Notes: For fairness to all students in the class, no special considerations will be given to those:
- who claim to have submitted their assignment but the assignment has not been received by the give system above (use the “classrun” command to check if your assignment has been submitted, e.g., “9311 classrun -check a2”);
- who submit their assignment a few minutes late and request to be considered as non-late submissions (please do submit your assignment early in case of your network connection problem, computer breakdown, etc);
- who claim that their assignments worked perfectly on their home computers but somehow did not work on CSE Linux machines (we will only test and mark your assignments on CSE Linux machines, and will not consider the results on your own machines. Hence, please test your assignments on CSE Linux machines before submission).
Assessment
This assignment is worth a total of 15 marks.
Your submission (in a file called a2.sql) will be auto-marked to check:
- whether it is syntactically correct;
- if using SQL queries without creating a function or PLpgSQL unless it is necessary; and of course,
- if each query produces correct results.
Queries are worth equal marks. Also, documentation and coding style (e.g., comments, naming of variable/aliases) will be considered while marking.
What To Do Now
Make sure you read the above description thoroughly, and review and/or test out the provided schema pub-schema.sql and sample data pub-insert.sql. The sample data is provided to help you quickly get started. While the same schema will be used to test your submission, a different dataset (that may be larger, smaller, or totally different) will be used for auto-marking. Therefore, you may need to create your own or modify the provided data file to test your queries before submitting your assignment.
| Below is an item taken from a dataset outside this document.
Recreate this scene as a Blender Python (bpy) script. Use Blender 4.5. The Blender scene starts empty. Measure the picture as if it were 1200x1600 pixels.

Note that you do not need to submit your data file as part of the submission.
If any aspect of this assignment specification requires further clarification, ask for it under the section Assignments/Assignment 2/Assignment 2 on the course website Forums.
Reminder: before you submit, ensure that your solution (a2.sql) will load into PostgreSQL without error if used as follows on grieg:
% dropdb a2
% createdb a2
% psql a2 -f pub-schema.sql
% psql a2 -f pub-insert.sql
% psql a2 -f a2.sql
… will produce notices, but should have no errors …
% psql a2
… can start testing your solution …
Penalty: If we have to fix errors in your solution before it will load, you will incur 3 (out of a total of 15) marks “penalty”. Also, if your view or attribute names are different from the names specified above, you will incur 2 marks “penalty”.
Plagiarism
The work you submit must be your own work. Submission of work partially or completely derived from any other person or jointly written with any other person is not permitted. The penalties for such an offence may include negative marks, automatic failure of the course and possibly other academic discipline. Assignment submissions will be examined both automatically and manually for such submissions.
Do not provide or show your assignment work to any other person – apart from the teaching staff of this subject. If you knowingly provide or show your assignment work to another person for any reason, and work derived from it is submitted you may be penalized, even if the work was submitted without your knowledge or consent. This may apply even if your work is submitted by a third party unknown to you.